La deuxième thématique, qui m'a rappelée L'Homme de l'Ouest d'Anthony Mann, est celle d'un couple forcé de cohabiter avec des gens mal intentionnés. Après l'échange inaugural, Jefferson Cody et sa protégée sont rejoints par trois bandits plutôt patibulaires. Le chef de la bande fomente rapidement le plan de se débarrasser de Jefferson Cody pour toucher la prime de 5000 dollars à sa place. Et comme la femme risquerait de témoigner contre eux, il prévoit également de supprimer la femme, puisque le mari offre 5000 dollars même si on lui ramène sa femme morte. La tension monte rapidement dans le petit groupe qui doit d'abord réussir à retourner à la civilisation sans se faire éliminer par les indiens qui rodent. Pas de scène de strip tease forcé ici comme dans L'Homme de l'Ouest, mais de nombreuses remarques du chef des bandits sur la beauté de la femme, sur la lâcheté de son mari qui préfère offrir une récompense plutôt que de partir à sa recherche lui-même, sur le fait qu'elle lui donne envie de se poser et de fonder une famille. "C'est une sacré épreuve de devoir choisir entre 5000$ et vous" dit-il presque menaçant. Mais on n'est qu'au début des années 60. Les méchants à cette époque, savent se tenir et ne sont pas encore les psychopathes à sens unique toujours plus sadiques des films d'aujourd'hui. L'un des bandits exprime même ses doutes et son désir de revenir sur le droit chemin. Le chef lui-même sauvera le héros d'un mauvais pas lors d'une attaque d'indiens. La psychologie de l'ensemble du casting en sort renforcé, et en 74 minutes, le film dresse le portrait d'un groupe humain bien plus riche que certains films ne parviennent à le faire en 2h40 aujourd'hui.

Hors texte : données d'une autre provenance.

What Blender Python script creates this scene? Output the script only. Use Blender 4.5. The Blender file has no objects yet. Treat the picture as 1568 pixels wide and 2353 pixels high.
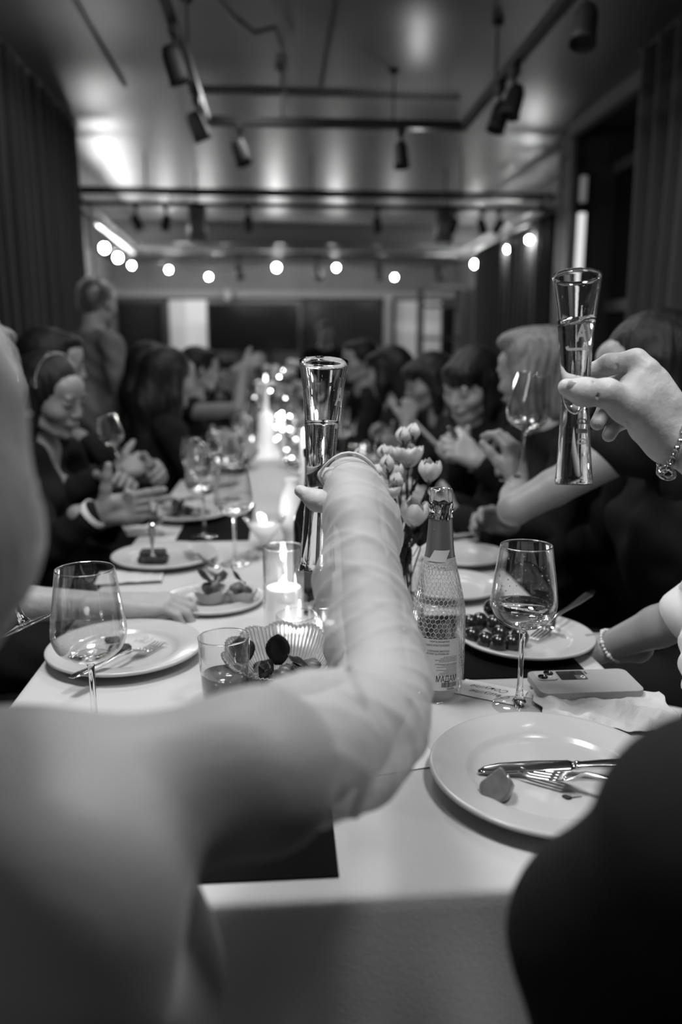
import bpy, bmesh, math, random, time
import numpy as np
import openvdb as vdb
from mathutils import Vector, Matrix

T0 = time.time()
SC = bpy.context.scene
COL = SC.collection
R = math.radians
V = lambda *a: np.array(a, dtype=float)

# ------------------------------------------------------------------ camera
CAM = V(0, 0, 1.24)
PITCH, YAW, FPX, PCX, PCY = R(11.505), R(4.348), 1830.1, 784.0, 1176.5
cd = bpy.data.cameras.new('camera'); cam = bpy.data.objects.new('camera', cd); COL.objects.link(cam)
cd.sensor_fit = 'VERTICAL'; cd.sensor_height = 36; cd.sensor_width = 24; cd.lens = 28
cd.clip_start = 0.02; cd.clip_end = 60
cam.location = CAM
cam.rotation_euler = (R(90) - PITCH, 0, -YAW)
cd.dof.use_dof = True; cd.dof.focus_distance = 1.04; cd.dof.aperture_fstop = 2.2
SC.camera = cam

# ------------------------------------------------------------------ world, exposure
w = bpy.data.worlds.new('world'); SC.world = w; w.use_nodes = True
w.node_tree.nodes['Background'].inputs[0].default_value = (1, 1, 1, 1)
w.node_tree.nodes['Background'].inputs[1].default_value = 0.035
SC.view_settings.view_transform = 'Standard'; SC.view_settings.look = 'None'
SC.view_settings.gamma = 1; SC.view_settings.use_curve_mapping = False
SC.view_settings.exposure = 0.8
SC.cycles.max_bounces = 10; SC.cycles.transparent_max_bounces = 24; SC.cycles.transmission_bounces = 10
SC.cycles.diffuse_bounces = 3; SC.cycles.glossy_bounces = 5
SC.cycles.sample_clamp_indirect = 25.0; SC.cycles.caustics_reflective = False; SC.cycles.caustics_refractive = False
SC.cycles.use_denoising = True

def lamp(name, kind, loc, energy, size=0.1, rot=(0, 0, 0), size_y=None, spot=60, blend=.6):
    l = bpy.data.lights.new(name, kind); o = bpy.data.objects.new(name, l); COL.objects.link(o)
    o.location = loc; o.rotation_euler = rot; l.energy = energy
    if kind == 'AREA':
        l.shape = 'RECTANGLE' if size_y else 'DISK'; l.size = size
        if size_y: l.size_y = size_y
    elif kind == 'SPOT':
        l.spot_size = R(spot); l.spot_blend = blend; l.shadow_soft_size = size
    else: l.shadow_soft_size = size
    return o

# ------------------------------------------------------------------ the photograph's rays, used once to read real positions
_F = V(math.sin(YAW)*math.cos(PITCH), math.cos(YAW)*math.cos(PITCH), -math.sin(PITCH))
_R = V(math.cos(YAW), -math.sin(YAW), 0); _U = np.cross(_R, _F)
def ray(x, y): return _F + _R*(x-PCX)/FPX + _U*(PCY-y)/FPX
def P(x, y, d): return CAM + ray(x, y)*d
def T(x, y, z=.75):
    q = ray(x, y); return CAM + q*((z-CAM[2])/q[2])

# ------------------------------------------------------------------ materials
MATS = {}
def mat(name, base=.5, rough=.5, metal=0., spec=.5, bump=0., bscale=40., var=0., vscale=8., coat=0., emit=0., trans=0., ior=1.45, sheen=0., sss=0., stretch=None, ecol=1.):
    if name in MATS: return MATS[name]
    m = bpy.data.materials.new(name); m.use_nodes = True; nt = m.node_tree; b = nt.nodes['Principled BSDF']
    b.inputs['Base Color'].default_value = (base, base, base, 1)
    b.inputs['Roughness'].default_value = rough; b.inputs['Metallic'].default_value = metal
    b.inputs['Specular IOR Level'].default_value = spec; b.inputs['IOR'].default_value = ior
    b.inputs['Coat Weight'].default_value = coat; b.inputs['Transmission Weight'].default_value = trans
    b.inputs['Sheen Weight'].default_value = sheen
    if sss: b.inputs['Subsurface Weight'].default_value = sss; b.inputs['Subsurface Scale'].default_value = .01; b.inputs['Subsurface Radius'].default_value = (1, 1, 1)
    if emit: b.inputs['Emission Color'].default_value = (1, 1, 1, 1); b.inputs['Emission Strength'].default_value = emit
    if bump or var:
        tc = nt.nodes.new('ShaderNodeTexCoord'); mp = nt.nodes.new('ShaderNodeMapping'); nt.links.new(tc.outputs['Object'], mp.inputs[0])
        if stretch: mp.inputs['Scale'].default_value = stretch
    if bump:
        n = nt.nodes.new('ShaderNodeTexNoise'); n.inputs['Scale'].default_value = bscale; n.inputs['Detail'].default_value = 5
        bp = nt.nodes.new('ShaderNodeBump'); bp.inputs['Strength'].default_value = bump; bp.inputs['Distance'].default_value = .004
        nt.links.new(mp.outputs[0], n.inputs['Vector']); nt.links.new(n.outputs[0], bp.inputs['Height']); nt.links.new(bp.outputs[0], b.inputs['Normal'])
    if var:
        n2 = nt.nodes.new('ShaderNodeTexNoise'); n2.inputs['Scale'].default_value = vscale; n2.inputs['Detail'].default_value = 4
        r2 = nt.nodes.new('ShaderNodeMapRange'); nt.links.new(mp.outputs[0], n2.inputs['Vector']); nt.links.new(n2.outputs[0], r2.inputs[0])
        r2.inputs[1].default_value = .3; r2.inputs[2].default_value = .7
        r2.inputs[3].default_value = base*(1-var); r2.inputs[4].default_value = min(1, base*(1+var))
        nt.links.new(r2.outputs[0], b.inputs['Base Color'])
    MATS[name] = m; return m
def sheer(name, base=.8, alpha=.6):
    m = bpy.data.materials.new(name); m.use_nodes = True; nt = m.node_tree; b = nt.nodes['Principled BSDF']; out = nt.nodes['Material Output']
    b.inputs['Base Color'].default_value = (base, base, base, 1); b.inputs['Roughness'].default_value = .6; b.inputs['Sheen Weight'].default_value = .3
    tl = nt.nodes.new('ShaderNodeBsdfTranslucent'); tl.inputs[0].default_value = (base, base, base, 1)
    mx = nt.nodes.new('ShaderNodeMixShader'); mx.inputs[0].default_value = .3
    nt.links.new(b.outputs[0], mx.inputs[1]); nt.links.new(tl.outputs[0], mx.inputs[2])
    tr = nt.nodes.new('ShaderNodeBsdfTransparent'); m2 = nt.nodes.new('ShaderNodeMixShader')
    lw = nt.nodes.new('ShaderNodeLayerWeight'); lw.inputs[0].default_value = .35
    mr = nt.nodes.new('ShaderNodeMapRange'); mr.inputs[3].default_value = alpha; mr.inputs[4].default_value = min(1, alpha+.35)
    nt.links.new(lw.outputs['Facing'], mr.inputs[0]); nt.links.new(mr.outputs[0], m2.inputs[0])
    nt.links.new(tr.outputs[0], m2.inputs[1]); nt.links.new(mx.outputs[0], m2.inputs[2]); nt.links.new(m2.outputs[0], out.inputs[0])
    n = nt.nodes.new('ShaderNodeTexNoise'); n.inputs['Scale'].default_value = 30; bp = nt.nodes.new('ShaderNodeBump'); bp.inputs['Strength'].default_value = .25; bp.inputs['Distance'].default_value = .004
    tc = nt.nodes.new('ShaderNodeTexCoord'); nt.links.new(tc.outputs['Object'], n.inputs['Vector'])
    nt.links.new(n.outputs[0], bp.inputs['Height']); nt.links.new(bp.outputs[0], b.inputs['Normal'])
    MATS[name] = m; return m

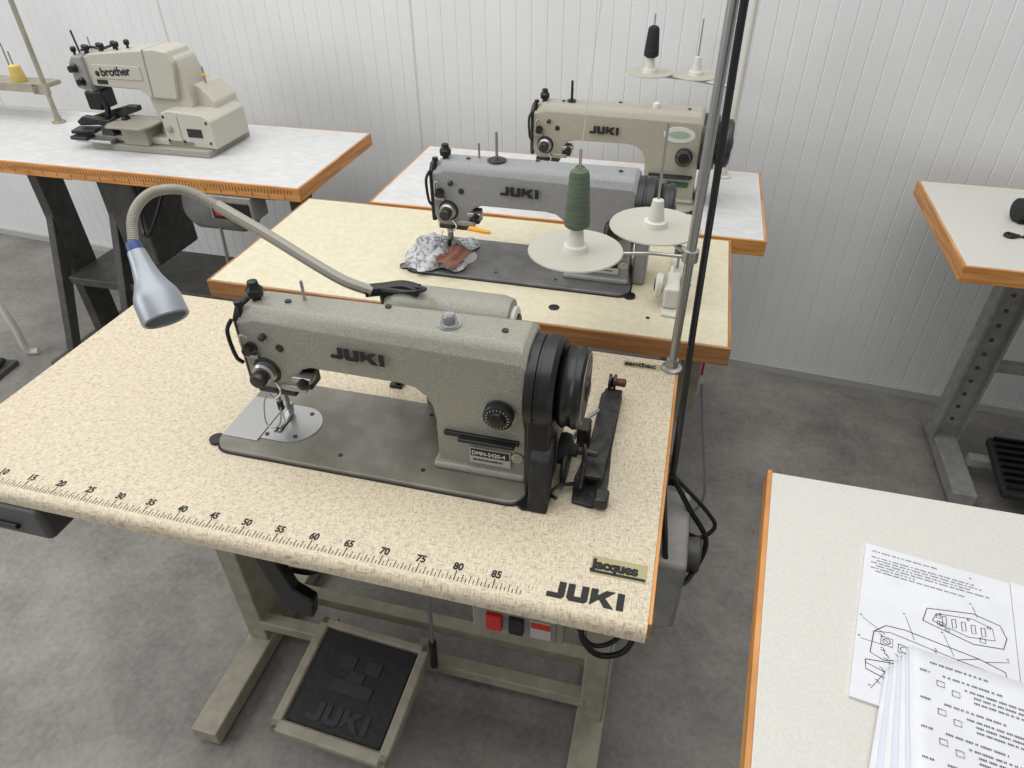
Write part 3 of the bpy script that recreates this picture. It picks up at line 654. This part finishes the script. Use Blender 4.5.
for k,(a,b,c,d) in enumerate(((.005,.12,.03,.135),(.005,.15,.03,.15),(.05,.10,.06,.13),(.12,.055,.125,.07),(.155,.12,.13,.13),(.10,.215,.09,.18),(.02,.21,.04,.17),(.09,.11,.10,.135))):
    dline('diagram_leader_%d'%(k+1),[(a,b),(c,d)],.0003)
    strips('diagram_number_%d'%(k+1),lambda p,q:pg(p,q)+(.0043,),[(a-.003,b-.004,.003)],M_ink,.002)
top('manual_pages',(0,0,H))
def sheet(name,ox,oy,w,h,ang,z,curl,m):
    n=14; V=[];F=[]
    ux_=Vector((math.cos(ang),math.sin(ang))); vy_=Vector((math.sin(ang),-math.cos(ang)))
    for j in range(n+1):
        for i in range(n+1):
            u=i/n;v=j/n; p=Vector((ox,oy))+ux_*(u*w)+vy_*(v*h)
            V.append((p.x,p.y,z+curl*max(0,(.5-v))**2*2*(1-.3*u)))
    for j in range(n):
        for i in range(n): F.append((j*(n+1)+i,j*(n+1)+i+1,(j+1)*(n+1)+i+1,(j+1)*(n+1)+i))
    ob=mk(name,V,F,m); s=ob.modifiers.new('s','SOLIDIFY'); s.thickness=.0004; return ux_,vy_
for k in range(6):
    sheet('sheet_%d'%(k+1),1.302+.004*k,.014+.004*k,.21,.27,-.28+.022*k,.0062+.0022*k,.008,M_paper2 if k%2 else M_paper)
uxs,vys=sheet('top_sheet',1.325,.038,.21,.27,-.16,.0200,.008,M_paper)
rows=[(.02,.012,.055)]
y=.024
for blk in range(7):
    rows.append((.010,y,.010)); rows.append((.032,y,.055))
    for q in range(3): rows.append((.052 if q<1 else .060,y+.008+q*.0055,random.uniform(.06,.12)))
    y+=.032
n0=Vector((1.325,.038))
def sp(a,b):
    p=n0+uxs*a+vys*b; v=b/.27; return (p.x,p.y,.0208+.008*max(0,.5-v)**2*2*(1-.3*a/.21))
strips('top_sheet_text',sp,rows,M_ink,.0022)
for blk in range(6):
    y=.032+.032*blk
    for k in range(2):
        x=.026+.014*k; yy=y+.006*k; c=[sp(x,yy),sp(x+.007,yy),sp(x+.007,yy+.006),sp(x,yy+.006),sp(x,yy)]
        tube('key_symbol_%d_%d'%(blk+1,k+1),c,.0003,M_ink,smooth=False,n=4)
# ------------------------------------------------------------------ items on right table
top('black_webcam',(1.80,1.35,H))
rev('body',(0,0,.028),(1,.2,0),[(0,.02),(.005,.028),(.05,.028),(.09,.02)],M_rub)
box('foot',.01,.06,-.02,.02,0,.008,M_black,.003)
top('scissors',(1.79,1.25,H))
prism('blade',[(0,0),(.10,-.03),(.10,-.022),(.01,.008)],'z',0,.004,M_dsteel,.001); tube('handle',[(-.0,0,.004),(-.02,.012,.004),(-.03,.0,.004),(-.02,-.01,.004),(0,0,.004)],.0035,M_black)
# ------------------------------------------------------------------ floor stuff left
top('foot_pedal',(-1.50,.93,0),.1)
box('pad',0,.20,0,.11,.02,.04,M_rub,.01,(math.radians(8),0,0)); box('frame',-.02,.22,-.02,.13,0,.02,M_dframe,.004)
top('cotton_rope',(0,0,0))
tube('rope',[(-1.42,1.14,.37),(-1.35,1.12,.31),(-1.30,1.12,.23),(-1.295,1.13,.13),(-1.31,1.14,.03),(-1.30,1.15,.011),(-1.28,1.16,.011)],.012,M_rope)
# ------------------------------------------------------------------ lights & camera
def area(name,loc,size,sy,power,rot,col=(1,1,1)):
    l=bpy.data.lights.new(name,'AREA'); l.shape='RECTANGLE'; l.size=size; l.size_y=sy; l.energy=power; l.color=col
    o=bpy.data.objects.new(name,l); COL.objects.link(o); o.location=loc; o.rotation_euler=rot; return o
area('ceiling_light',(-.3,.3,3.3),5,3,106,(0,0,0),(1,.995,.98))
area('window_light',(-3.6,-1.6,2.2),2.6,2.0,62,(math.radians(62),0,math.radians(-62)),(.97,.985,1))
w=bpy.data.worlds.new('World'); S.world=w; w.use_nodes=True; w.node_tree.nodes['Background'].inputs[0].default_value=(.96,.975,1,1); w.node_tree.nodes['Background'].inputs[1].default_value=.39
S.view_settings.view_transform='Standard'
c=bpy.data.cameras.new('camera'); co=bpy.data.objects.new('camera',c); COL.objects.link(co); S.camera=co
c.sensor_width=36; c.lens=685.455/1024*36; c.clip_start=.02
f=Vector((-.1995,.7682,-.6083)); r2=Vector((.9690,.2472,-.0056))
f.normalize(); r2=(r2-f*r2.dot(f)).normalized(); u2=r2.cross(f)
co.matrix_world=Matrix(((r2.x,u2.x,-f.x,1.011),(r2.y,u2.y,-f.y,-.478),(r2.z,u2.z,-f.z,1.491),(0,0,0,1)))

Et quand, après une explication finale qui cette fois ne sort pas des sentiers balisés de la série B pan pan dans les rochers, la scène finale tout à fait inattendue viendra également souligner la force morale de cette femme qui n'a jamais cherché à défendre son mari en expliquant pourquoi il préfère payer 5000$ pour qu'on lui ramène sa femme plutôt que d'aller la chercher lui même, on se dit qu'effectivement, ce petit film vaut beaucoup plus que le simple qualificatif de Série B qu'on est tenté de lui accoler de prime abord.